* What you should do *
Retype the whole listing below, character for character.
----
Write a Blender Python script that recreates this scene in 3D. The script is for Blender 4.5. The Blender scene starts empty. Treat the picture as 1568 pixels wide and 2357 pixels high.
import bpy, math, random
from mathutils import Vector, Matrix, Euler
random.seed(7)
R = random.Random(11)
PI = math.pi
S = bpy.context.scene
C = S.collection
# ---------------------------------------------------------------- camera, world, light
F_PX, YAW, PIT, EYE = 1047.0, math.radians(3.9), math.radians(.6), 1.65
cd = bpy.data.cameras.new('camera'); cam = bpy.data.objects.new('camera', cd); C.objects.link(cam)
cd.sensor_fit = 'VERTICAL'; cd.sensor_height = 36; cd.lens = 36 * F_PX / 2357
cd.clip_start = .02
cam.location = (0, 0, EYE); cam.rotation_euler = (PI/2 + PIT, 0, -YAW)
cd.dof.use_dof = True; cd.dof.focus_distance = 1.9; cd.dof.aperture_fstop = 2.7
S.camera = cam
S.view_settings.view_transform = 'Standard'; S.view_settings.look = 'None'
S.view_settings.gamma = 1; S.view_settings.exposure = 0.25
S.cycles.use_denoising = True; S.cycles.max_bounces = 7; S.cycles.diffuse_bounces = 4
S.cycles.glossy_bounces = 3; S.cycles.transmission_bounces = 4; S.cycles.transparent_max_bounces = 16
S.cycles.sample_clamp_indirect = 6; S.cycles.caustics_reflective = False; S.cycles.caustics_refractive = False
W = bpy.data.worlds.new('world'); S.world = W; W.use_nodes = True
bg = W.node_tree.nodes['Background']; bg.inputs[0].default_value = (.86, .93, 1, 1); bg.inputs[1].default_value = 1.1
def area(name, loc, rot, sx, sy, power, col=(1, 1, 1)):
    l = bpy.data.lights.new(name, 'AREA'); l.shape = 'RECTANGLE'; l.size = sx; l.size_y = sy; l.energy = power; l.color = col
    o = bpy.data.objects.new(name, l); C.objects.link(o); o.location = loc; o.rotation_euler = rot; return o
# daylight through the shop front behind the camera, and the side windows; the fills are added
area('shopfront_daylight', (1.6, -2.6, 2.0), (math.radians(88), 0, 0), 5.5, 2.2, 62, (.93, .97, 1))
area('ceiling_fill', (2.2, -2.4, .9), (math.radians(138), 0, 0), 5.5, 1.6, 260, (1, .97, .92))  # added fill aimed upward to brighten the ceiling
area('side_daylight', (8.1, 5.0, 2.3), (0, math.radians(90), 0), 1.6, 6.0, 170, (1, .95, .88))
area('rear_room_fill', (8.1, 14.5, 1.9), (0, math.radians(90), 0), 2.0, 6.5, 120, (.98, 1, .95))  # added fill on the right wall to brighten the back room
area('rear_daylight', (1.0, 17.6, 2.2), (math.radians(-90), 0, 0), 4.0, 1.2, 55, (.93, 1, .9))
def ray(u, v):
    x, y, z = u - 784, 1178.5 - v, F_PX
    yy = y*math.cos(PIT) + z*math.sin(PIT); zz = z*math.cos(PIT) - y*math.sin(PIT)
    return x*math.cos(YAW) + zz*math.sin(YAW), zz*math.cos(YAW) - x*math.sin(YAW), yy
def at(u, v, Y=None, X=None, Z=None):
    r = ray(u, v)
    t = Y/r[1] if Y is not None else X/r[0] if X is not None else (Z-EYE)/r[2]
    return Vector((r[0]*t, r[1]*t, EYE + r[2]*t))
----
* Reply to the task *
Write a Blender Python script that recreates this scene in 3D. The script is for Blender 4.5. The Blender scene starts empty. Treat the picture as 1568 pixels wide and 2357 pixels high.
import bpy, math, random
from mathutils import Vector, Matrix, Euler
random.seed(7)
R = random.Random(11)
PI = math.pi
S = bpy.context.scene
C = S.collection
# ---------------------------------------------------------------- camera, world, light
F_PX, YAW, PIT, EYE = 1047.0, math.radians(3.9), math.radians(.6), 1.65
cd = bpy.data.cameras.new('camera'); cam = bpy.data.objects.new('camera', cd); C.objects.link(cam)
cd.sensor_fit = 'VERTICAL'; cd.sensor_height = 36; cd.lens = 36 * F_PX / 2357
cd.clip_start = .02
cam.location = (0, 0, EYE); cam.rotation_euler = (PI/2 + PIT, 0, -YAW)
cd.dof.use_dof = True; cd.dof.focus_distance = 1.9; cd.dof.aperture_fstop = 2.7
S.camera = cam
S.view_settings.view_transform = 'Standard'; S.view_settings.look = 'None'
S.view_settings.gamma = 1; S.view_settings.exposure = 0.25
S.cycles.use_denoising = True; S.cycles.max_bounces = 7; S.cycles.diffuse_bounces = 4
S.cycles.glossy_bounces = 3; S.cycles.transmission_bounces = 4; S.cycles.transparent_max_bounces = 16
S.cycles.sample_clamp_indirect = 6; S.cycles.caustics_reflective = False; S.cycles.caustics_refractive = False
W = bpy.data.worlds.new('world'); S.world = W; W.use_nodes = True
bg = W.node_tree.nodes['Background']; bg.inputs[0].default_value = (.86, .93, 1, 1); bg.inputs[1].default_value = 1.1
def area(name, loc, rot, sx, sy, power, col=(1, 1, 1)):
    l = bpy.data.lights.new(name, 'AREA'); l.shape = 'RECTANGLE'; l.size = sx; l.size_y = sy; l.energy = power; l.color = col
    o = bpy.data.objects.new(name, l); C.objects.link(o); o.location = loc; o.rotation_euler = rot; return o
# daylight through the shop front behind the camera, and the side windows; the fills are added
area('shopfront_daylight', (1.6, -2.6, 2.0), (math.radians(88), 0, 0), 5.5, 2.2, 62, (.93, .97, 1))
area('ceiling_fill', (2.2, -2.4, .9), (math.radians(138), 0, 0), 5.5, 1.6, 260, (1, .97, .92))  # added fill aimed upward to brighten the ceiling
area('side_daylight', (8.1, 5.0, 2.3), (0, math.radians(90), 0), 1.6, 6.0, 170, (1, .95, .88))
area('rear_room_fill', (8.1, 14.5, 1.9), (0, math.radians(90), 0), 2.0, 6.5, 120, (.98, 1, .95))  # added fill on the right wall to brighten the back room
area('rear_daylight', (1.0, 17.6, 2.2), (math.radians(-90), 0, 0), 4.0, 1.2, 55, (.93, 1, .9))
def ray(u, v):
    x, y, z = u - 784, 1178.5 - v, F_PX
    yy = y*math.cos(PIT) + z*math.sin(PIT); zz = z*math.cos(PIT) - y*math.sin(PIT)
    return x*math.cos(YAW) + zz*math.sin(YAW), zz*math.cos(YAW) - x*math.sin(YAW), yy
def at(u, v, Y=None, X=None, Z=None):
    r = ray(u, v)
    t = Y/r[1] if Y is not None else X/r[0] if X is not None else (Z-EYE)/r[2]
    return Vector((r[0]*t, r[1]*t, EYE + r[2]*t))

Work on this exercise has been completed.